Mais l’une des évolutions les plus préoccupantes concerne la manière dont, dans de nombreux pays d’Europe, l’espace laissé aux organisations de la société civile telles que ONG, mouvements de citoyens, organisations militantes, etc. se rétrécit comme peau de chagrin. Dans de nombreux cas, les gouvernements s’emploient en effet à ériger des barrières administratives de plus en plus contraignantes pour empêcher ces associations de s’exprimer. C’est le cas notamment de la Russie où la plupart des groupes LGBTQI+ ont été visés par les lois « antipropagande » édictées ces dernières années. Toute association recevant d’une manière ou d’une autre un appui de l’étranger est obligée de se déclarer « agent de l’étranger » et, comme telle, est soumise à des tracasseries administratives sans fin. Dans certains cas, elles peuvent même être carrément forcées de mettre la clé sous le paillasson. Quant aux agressions physiques et verbales contre les personnes LGBTQI+, elles se multiplient dans le pays sans que les autorités réagissent.

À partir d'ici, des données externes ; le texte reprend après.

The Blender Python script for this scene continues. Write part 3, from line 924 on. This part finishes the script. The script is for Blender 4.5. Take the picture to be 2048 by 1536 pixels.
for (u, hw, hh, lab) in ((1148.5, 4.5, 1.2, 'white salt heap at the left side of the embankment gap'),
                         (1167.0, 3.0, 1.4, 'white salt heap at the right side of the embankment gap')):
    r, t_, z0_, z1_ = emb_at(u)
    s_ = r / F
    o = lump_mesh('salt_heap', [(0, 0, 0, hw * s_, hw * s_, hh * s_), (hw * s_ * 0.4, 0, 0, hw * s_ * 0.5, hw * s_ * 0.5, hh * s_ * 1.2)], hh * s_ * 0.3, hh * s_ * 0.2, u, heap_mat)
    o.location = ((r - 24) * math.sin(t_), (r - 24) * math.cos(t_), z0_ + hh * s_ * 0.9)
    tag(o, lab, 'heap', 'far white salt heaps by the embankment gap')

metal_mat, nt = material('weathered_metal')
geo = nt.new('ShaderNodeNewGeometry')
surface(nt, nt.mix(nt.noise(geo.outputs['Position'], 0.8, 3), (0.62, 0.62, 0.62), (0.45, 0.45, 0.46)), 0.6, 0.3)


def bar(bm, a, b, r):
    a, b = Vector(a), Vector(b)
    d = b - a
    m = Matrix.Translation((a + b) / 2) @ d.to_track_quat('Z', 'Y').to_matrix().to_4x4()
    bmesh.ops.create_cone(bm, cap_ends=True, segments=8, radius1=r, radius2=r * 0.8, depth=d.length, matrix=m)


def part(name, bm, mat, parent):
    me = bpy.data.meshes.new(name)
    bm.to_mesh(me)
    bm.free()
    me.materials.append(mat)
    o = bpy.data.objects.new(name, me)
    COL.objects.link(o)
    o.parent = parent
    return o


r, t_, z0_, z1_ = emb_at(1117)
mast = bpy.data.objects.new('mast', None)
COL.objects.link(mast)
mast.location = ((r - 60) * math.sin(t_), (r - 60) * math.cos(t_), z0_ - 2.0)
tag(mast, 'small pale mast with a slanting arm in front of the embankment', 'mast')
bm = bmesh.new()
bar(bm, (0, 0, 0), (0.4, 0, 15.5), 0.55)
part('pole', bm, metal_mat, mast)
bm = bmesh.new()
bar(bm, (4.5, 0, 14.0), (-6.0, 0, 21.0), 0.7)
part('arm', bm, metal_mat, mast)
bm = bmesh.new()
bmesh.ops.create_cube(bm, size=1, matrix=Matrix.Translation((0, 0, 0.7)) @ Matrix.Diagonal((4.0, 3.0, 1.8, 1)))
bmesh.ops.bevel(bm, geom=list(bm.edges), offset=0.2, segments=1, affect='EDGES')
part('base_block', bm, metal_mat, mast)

Du « gay bashing » au meurtre

La question des violences homophobes reste d’ailleurs très préoccupante et pas qu’en Russie. L’Azerbaïdjan, la Moldavie, la Géorgie et, dans une moindre mesure, la Grèce sont des pays où des crimes de haine touchant les LGBTQI+ sont encore beaucoup trop courants et restent très souvent sans suites judiciaires. Sous ce rapport, la Turquie se distingue malheureusement encore un peu plus. Les crimes contre des homosexuels notoires ou des militants de la cause LGBTQI+ s’y sont multipliés ces derniers temps comme l’atteste l’assassinat en août dernier de Hande Kader, une jeune transgenre de 22 ans et dont le corps a été retrouvé calciné sur le bord d’une route à Istanbul. Hande Kader était une militante LGBTI+ et une figure de la Gay Pride, souvent vue aux manifestations défendant les droits des homosexuels. Quelques jours plus tôt, le corps décapité et atrocement mutilé d’un réfugié syrien homosexuel, Muhammed Wisam Sankari, a été retrouvé dans le centre de la même ville.

À travers ces tristes exemples, l’on voit combien les acquis engrangés ici ou là sont certes précieux mais ne rendent compte que très imparfaitement de l’évolution de la situation à une plus large échelle. Les contrastes restent violents et les régressions toujours possibles. De même, les « bonnes pratiques » en la matière ne sont ni contagieuses, ni automatiques et les pays vertueux ne sont pas nécessairement imités chez leurs voisins. Bref: Européens, encore un effort!

 


(1) Loi sur l’identité de genre (GIGESC) votée.

(2Gender Recognition Bill. En français: loi sur la reconnaissance du genre.